Liberal candidate Gisele Kapterian has appealed her narrow loss to Nicolette Boele in Bradfield to the court of disputed returns. According to Professor Anne Twomey, no questions of law are raised in Kapterian’s challenge. Rather, the court is being asked to determine more mundane questions. Is that 1 actually a 7; is that 6 an 8? and so on.

The last time the courts considered questions about ballot formality was in 2007 from the seat of McEwen. The resulting federal court case produced one of the more unusual judgments one will find in Australian law reports. Mitchell v Bailey (No 2) ****contains a lengthy tabular schedule, listing the disposition of 643 reserved ballots and – in 153 instances – reasons for Justice Richard Tracey’s assessments about ballot formality differing from those of the AEC. Examples include comments such as “Notations reasonably resemble numbers. In particular, three of them can be recognised as figures 7, 6, 5.” Why? How? Presumably, they just did to Tracey, just as they did not to AEC officials. No criticism of the late justice is intended; the point is to highlight just how subjective and hence seemingly unfair these assessments – and election outcomes – can appear.

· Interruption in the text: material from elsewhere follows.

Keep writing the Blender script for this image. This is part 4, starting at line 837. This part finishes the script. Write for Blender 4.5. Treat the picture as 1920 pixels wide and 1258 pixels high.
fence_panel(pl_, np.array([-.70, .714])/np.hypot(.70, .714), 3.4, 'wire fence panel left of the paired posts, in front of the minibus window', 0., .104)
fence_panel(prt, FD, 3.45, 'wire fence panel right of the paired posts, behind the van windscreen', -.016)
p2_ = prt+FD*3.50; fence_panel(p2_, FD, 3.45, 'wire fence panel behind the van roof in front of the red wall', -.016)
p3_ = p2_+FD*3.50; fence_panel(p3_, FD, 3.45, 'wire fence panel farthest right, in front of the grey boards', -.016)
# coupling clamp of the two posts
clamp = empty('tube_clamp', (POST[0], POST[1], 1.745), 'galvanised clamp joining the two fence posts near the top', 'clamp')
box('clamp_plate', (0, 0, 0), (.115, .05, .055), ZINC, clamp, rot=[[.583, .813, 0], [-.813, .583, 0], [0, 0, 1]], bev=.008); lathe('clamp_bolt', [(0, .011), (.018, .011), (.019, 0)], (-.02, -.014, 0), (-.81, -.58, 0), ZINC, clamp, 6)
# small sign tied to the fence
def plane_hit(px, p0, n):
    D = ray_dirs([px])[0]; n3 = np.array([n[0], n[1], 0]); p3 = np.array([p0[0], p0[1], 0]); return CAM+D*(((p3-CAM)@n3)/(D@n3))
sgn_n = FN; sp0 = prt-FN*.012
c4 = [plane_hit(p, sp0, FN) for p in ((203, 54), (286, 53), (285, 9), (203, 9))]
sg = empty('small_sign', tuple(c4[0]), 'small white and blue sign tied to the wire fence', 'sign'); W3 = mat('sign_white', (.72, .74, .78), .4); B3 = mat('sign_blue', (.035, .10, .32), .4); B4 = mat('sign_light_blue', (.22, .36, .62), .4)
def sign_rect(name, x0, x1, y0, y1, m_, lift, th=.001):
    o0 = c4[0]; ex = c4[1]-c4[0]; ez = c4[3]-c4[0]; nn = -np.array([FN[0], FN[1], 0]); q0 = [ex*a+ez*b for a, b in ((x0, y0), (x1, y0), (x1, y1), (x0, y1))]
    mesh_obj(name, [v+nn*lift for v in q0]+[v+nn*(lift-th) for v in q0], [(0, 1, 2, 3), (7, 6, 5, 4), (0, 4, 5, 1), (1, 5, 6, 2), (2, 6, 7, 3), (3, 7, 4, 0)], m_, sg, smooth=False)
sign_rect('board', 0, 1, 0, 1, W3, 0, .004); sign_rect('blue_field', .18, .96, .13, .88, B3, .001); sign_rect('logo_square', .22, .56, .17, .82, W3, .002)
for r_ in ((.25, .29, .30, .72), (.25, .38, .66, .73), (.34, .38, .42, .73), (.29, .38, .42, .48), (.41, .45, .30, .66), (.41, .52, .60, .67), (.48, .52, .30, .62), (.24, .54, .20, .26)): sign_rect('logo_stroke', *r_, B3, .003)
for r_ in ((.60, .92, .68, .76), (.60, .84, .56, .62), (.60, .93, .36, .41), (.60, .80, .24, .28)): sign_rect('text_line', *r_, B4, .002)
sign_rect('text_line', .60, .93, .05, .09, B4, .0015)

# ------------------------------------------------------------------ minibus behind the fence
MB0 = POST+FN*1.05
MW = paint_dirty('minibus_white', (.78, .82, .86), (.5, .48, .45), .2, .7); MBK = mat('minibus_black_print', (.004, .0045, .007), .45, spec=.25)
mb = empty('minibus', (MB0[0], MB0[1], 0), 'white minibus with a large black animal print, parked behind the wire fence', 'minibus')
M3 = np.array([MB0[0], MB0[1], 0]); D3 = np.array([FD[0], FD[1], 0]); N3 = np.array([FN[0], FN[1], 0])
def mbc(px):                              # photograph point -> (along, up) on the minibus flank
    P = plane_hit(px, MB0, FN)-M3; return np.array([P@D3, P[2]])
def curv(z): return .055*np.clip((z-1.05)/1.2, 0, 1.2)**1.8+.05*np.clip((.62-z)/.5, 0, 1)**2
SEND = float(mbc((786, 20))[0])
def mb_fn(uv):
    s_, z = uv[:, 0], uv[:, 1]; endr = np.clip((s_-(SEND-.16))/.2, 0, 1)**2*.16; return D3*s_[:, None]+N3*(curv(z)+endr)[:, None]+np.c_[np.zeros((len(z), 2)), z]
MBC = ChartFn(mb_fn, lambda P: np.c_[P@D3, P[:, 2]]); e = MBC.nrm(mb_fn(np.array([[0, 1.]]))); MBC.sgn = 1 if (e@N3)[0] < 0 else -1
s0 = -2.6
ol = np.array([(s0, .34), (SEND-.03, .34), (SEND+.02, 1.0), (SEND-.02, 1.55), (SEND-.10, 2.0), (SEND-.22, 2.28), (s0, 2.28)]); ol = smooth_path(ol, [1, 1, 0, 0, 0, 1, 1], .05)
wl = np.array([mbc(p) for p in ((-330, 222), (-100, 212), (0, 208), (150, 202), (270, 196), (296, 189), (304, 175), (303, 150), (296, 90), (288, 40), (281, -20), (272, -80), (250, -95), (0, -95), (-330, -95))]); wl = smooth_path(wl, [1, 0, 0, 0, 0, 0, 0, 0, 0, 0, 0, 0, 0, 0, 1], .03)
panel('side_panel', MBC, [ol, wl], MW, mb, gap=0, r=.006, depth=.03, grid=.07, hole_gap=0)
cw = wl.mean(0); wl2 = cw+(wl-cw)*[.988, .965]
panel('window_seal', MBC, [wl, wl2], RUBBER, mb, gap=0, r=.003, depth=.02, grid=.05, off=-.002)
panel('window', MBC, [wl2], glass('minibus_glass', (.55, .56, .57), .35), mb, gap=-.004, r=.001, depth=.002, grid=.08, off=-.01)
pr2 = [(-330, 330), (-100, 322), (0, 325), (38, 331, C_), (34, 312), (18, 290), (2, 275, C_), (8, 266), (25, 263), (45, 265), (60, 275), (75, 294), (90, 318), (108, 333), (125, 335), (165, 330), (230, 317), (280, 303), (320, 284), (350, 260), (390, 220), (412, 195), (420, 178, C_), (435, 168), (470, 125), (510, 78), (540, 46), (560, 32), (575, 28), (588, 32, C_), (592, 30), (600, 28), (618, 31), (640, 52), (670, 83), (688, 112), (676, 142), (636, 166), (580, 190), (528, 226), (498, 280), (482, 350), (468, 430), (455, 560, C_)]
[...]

Here’s a modest proposal. For decades we’ve been training computers to recognise handwritten digits, principally for making mail processing and delivery more efficient. Massive datasets of real, handwritten digits have become one of the touchstones of machine learning, test beds for refining algorithms and global competition among researchers. The best algorithms have 99.82% accuracy in recognising digits. And the AEC itself uses digital scanning to process Senate ballot papers.